§ WHAT TO DO
All lines below must be repeated exactly, with the pictures omitted.

§ DATA
>>>>>

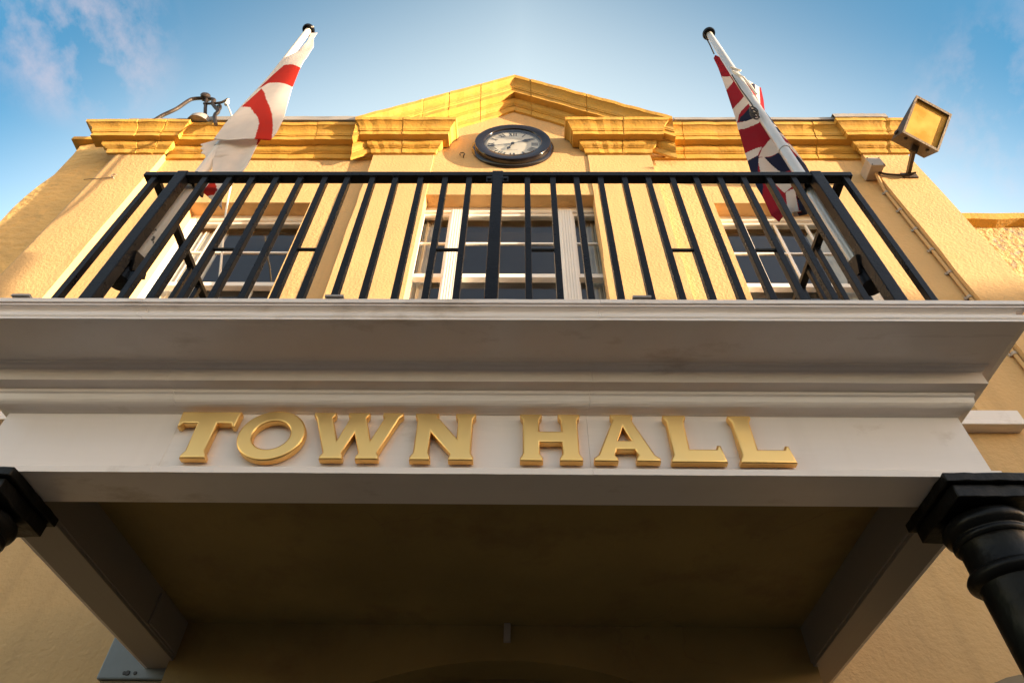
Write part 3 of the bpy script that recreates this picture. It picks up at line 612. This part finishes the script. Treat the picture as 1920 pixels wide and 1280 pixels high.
# ------------------------------------------------------------------ gilded letters
H = .212
S = lambda P, wd: [(x * wd, y * H) for x, y in P]
LT = {
 'T': ([[(0, .212), (.218, .212), (.219, .205), (.214, .142), (.206, .142), (.198, .158), (.145, .158), (.143, .03), (.153, .012), (.153, 0), (.065, 0), (.065, .012), (.075, .03), (.073, .158), (.020, .158), (.012, .142), (.004, .142), (-.001, .205)]]),
 'O': ([[(.1205 + .1205 * math.cos(a), .106 + .113 * math.sin(a)) for a in [2 * math.pi * k / 48 for k in range(48)]], [(.1205 + .070 * math.cos(a), .106 + .066 * math.sin(a)) for a in [-2 * math.pi * k / 40 for k in range(40)]]]),
 'W': ([S([(0, 1), (.235, 1), (.235, .94), (.212, .88), (.325, .38), (.415, .88), (.388, .94), (.388, 1), (.618, 1), (.618, .94), (.592, .88), (.69, .38), (.80, .88), (.778, .94), (.778, 1), (1, 1), (1, .94), (.965, .88), (.785, .12), (.81, .06), (.81, 0), (.57, 0), (.57, .06), (.592, .12), (.50, .56), (.405, .12), (.425, .06), (.425, 0), (.185, 0), (.185, .06), (.21, .12), (.035, .88), (0, .94)], .33)]),
 'N': ([[(0, 0), (.070, 0), (.070, .012), (.062, .03), (.062, .128), (.142, .026), (.137, .012), (.137, 0), (.222, 0), (.222, .012), (.212, .03), (.212, .182), (.222, .200), (.222, .212), (.150, .212), (.150, .200), (.160, .182), (.160, .094), (.082, .195), (.084, .212), (0, .212), (0, .200), (.010, .182), (.010, .03), (0, .012)]]),
 'H': ([[(0, 0), (.078, 0), (.078, .012), (.068, .03), (.068, .082), (.150, .082), (.150, .03), (.140, .012), (.140, 0), (.218, 0), (.218, .012), (.208, .03), (.208, .182), (.218, .2), (.218, .212), (.140, .212), (.140, .2), (.150, .182), (.150, .130), (.068, .130), (.068, .182), (.078, .2), (.078, .212), (0, .212), (0, .2), (.010, .182), (.010, .03), (0, .012)]]),
 'A': ([S([(.325, 1), (.675, 1), (.675, .94), (.645, .88), (.93, .12), (1, .06), (1, 0), (.645, 0), (.645, .06), (.685, .12), (.645, .24), (.355, .24), (.315, .12), (.355, .06), (.355, 0), (0, 0), (0, .06), (.07, .12), (.355, .88), (.325, .94)], .229), S([(.5, .74), (.385, .42), (.615, .42)], .229)]),
 'L': ([[(0, .212), (.080, .212), (.080, .2), (.070, .182), (.070, .055), (.165, .055), (.172, .072), (.182, .072), (.192, 0), (0, 0), (0, .012), (.010, .03), (.010, .182), (0, .2)]]),
}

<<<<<

§ REPLY
Write part 3 of the bpy script that recreates this picture. It picks up at line 612. This part finishes the script. Treat the picture as 1920 pixels wide and 1280 pixels high.
# ------------------------------------------------------------------ gilded letters
H = .212
S = lambda P, wd: [(x * wd, y * H) for x, y in P]
LT = {
 'T': ([[(0, .212), (.218, .212), (.219, .205), (.214, .142), (.206, .142), (.198, .158), (.145, .158), (.143, .03), (.153, .012), (.153, 0), (.065, 0), (.065, .012), (.075, .03), (.073, .158), (.020, .158), (.012, .142), (.004, .142), (-.001, .205)]]),
 'O': ([[(.1205 + .1205 * math.cos(a), .106 + .113 * math.sin(a)) for a in [2 * math.pi * k / 48 for k in range(48)]], [(.1205 + .070 * math.cos(a), .106 + .066 * math.sin(a)) for a in [-2 * math.pi * k / 40 for k in range(40)]]]),
 'W': ([S([(0, 1), (.235, 1), (.235, .94), (.212, .88), (.325, .38), (.415, .88), (.388, .94), (.388, 1), (.618, 1), (.618, .94), (.592, .88), (.69, .38), (.80, .88), (.778, .94), (.778, 1), (1, 1), (1, .94), (.965, .88), (.785, .12), (.81, .06), (.81, 0), (.57, 0), (.57, .06), (.592, .12), (.50, .56), (.405, .12), (.425, .06), (.425, 0), (.185, 0), (.185, .06), (.21, .12), (.035, .88), (0, .94)], .33)]),
 'N': ([[(0, 0), (.070, 0), (.070, .012), (.062, .03), (.062, .128), (.142, .026), (.137, .012), (.137, 0), (.222, 0), (.222, .012), (.212, .03), (.212, .182), (.222, .200), (.222, .212), (.150, .212), (.150, .200), (.160, .182), (.160, .094), (.082, .195), (.084, .212), (0, .212), (0, .200), (.010, .182), (.010, .03), (0, .012)]]),
 'H': ([[(0, 0), (.078, 0), (.078, .012), (.068, .03), (.068, .082), (.150, .082), (.150, .03), (.140, .012), (.140, 0), (.218, 0), (.218, .012), (.208, .03), (.208, .182), (.218, .2), (.218, .212), (.140, .212), (.140, .2), (.150, .182), (.150, .130), (.068, .130), (.068, .182), (.078, .2), (.078, .212), (0, .212), (0, .2), (.010, .182), (.010, .03), (0, .012)]]),
 'A': ([S([(.325, 1), (.675, 1), (.675, .94), (.645, .88), (.93, .12), (1, .06), (1, 0), (.645, 0), (.645, .06), (.685, .12), (.645, .24), (.355, .24), (.315, .12), (.355, .06), (.355, 0), (0, 0), (0, .06), (.07, .12), (.355, .88), (.325, .94)], .229), S([(.5, .74), (.385, .42), (.615, .42)], .229)]),
 'L': ([[(0, .212), (.080, .212), (.080, .2), (.070, .182), (.070, .055), (.165, .055), (.172, .072), (.182, .072), (.192, 0), (0, 0), (0, .012), (.010, .03), (.010, .182), (0, .2)]]),
}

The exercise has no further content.